L’auteur a donné à son héros de l’épaisseur lorsqu’il décrit son émotion après la mort de son compagnon : on peut être un tueur froid, maitriser ses émotions et cependant être amoureux et non dépourvu de sensibilité. Ce sont ces éléments qui sauvent le personnage de Gabriel Milan de la caricature, l’humanisent et le rendent plus intéressant.
Je ne connais pas l’auteur, mais ce livre doit lui ressembler : à force de fréquenter, dans son travail quotidien, la lie de l’humanité, de ne rencontrer et discuter qu’avec des individus cyniques, froids et sans scrupules, quelle vision peut-on avoir du monde qui nous entoure ? Sans doute celle qu’il nous décrit ici : désabusée et sans illusion sur l’humanité. A-t-il raison ?
Vous en déciderez après la lecture !
A lire : l’entretien de Laurent Guillaume avec notre chroniqueuse Cassiopée.

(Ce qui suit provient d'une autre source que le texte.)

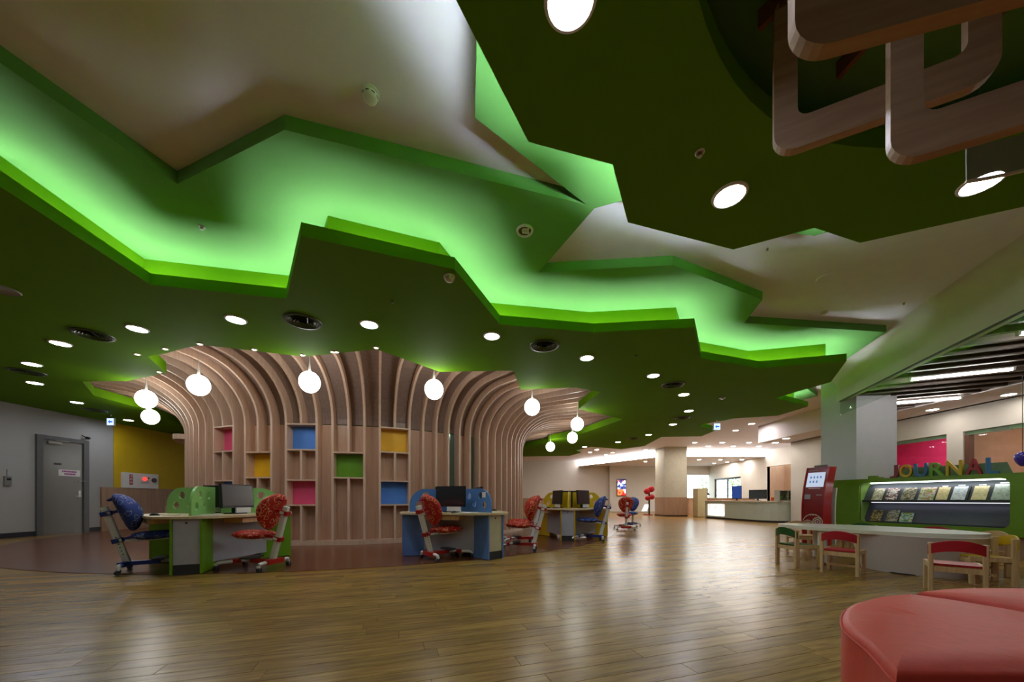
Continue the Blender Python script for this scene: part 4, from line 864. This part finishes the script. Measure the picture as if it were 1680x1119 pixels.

Une autre chronique sur ce livre, celle de Cassiopée.
Présentation de l'éditeur
Il dégaina le pistolet et engagea une balle dans la chambre. Dans le silence lourd qui s'était abattu sur Gao, la culasse fit un petit bruit funèbre, de ceux qui annoncent l'orage. Désormais il n'y avait plus que la cible et lui. Dans une prison malienne, le Messager, ancien commando de marine devenu mercenaire, purge sa peine comme une rédemption. Et lorsqu'on vient le sortir de sa retraite pour une ultime mission, il se lance à corps perdu dans un périple sanglant. Sur sa route, une femme flic amoureuse, un Djihadiste salafiste, un galeriste parisien passionné, un acteur de films X reconverti dans le proxénétisme, un policier de l'anti-terrorisme, un ancien ministre de la Défense, un biker à machette... Trahir son Messager est dangereux, car il ne délivre qu'un seul message : la mort.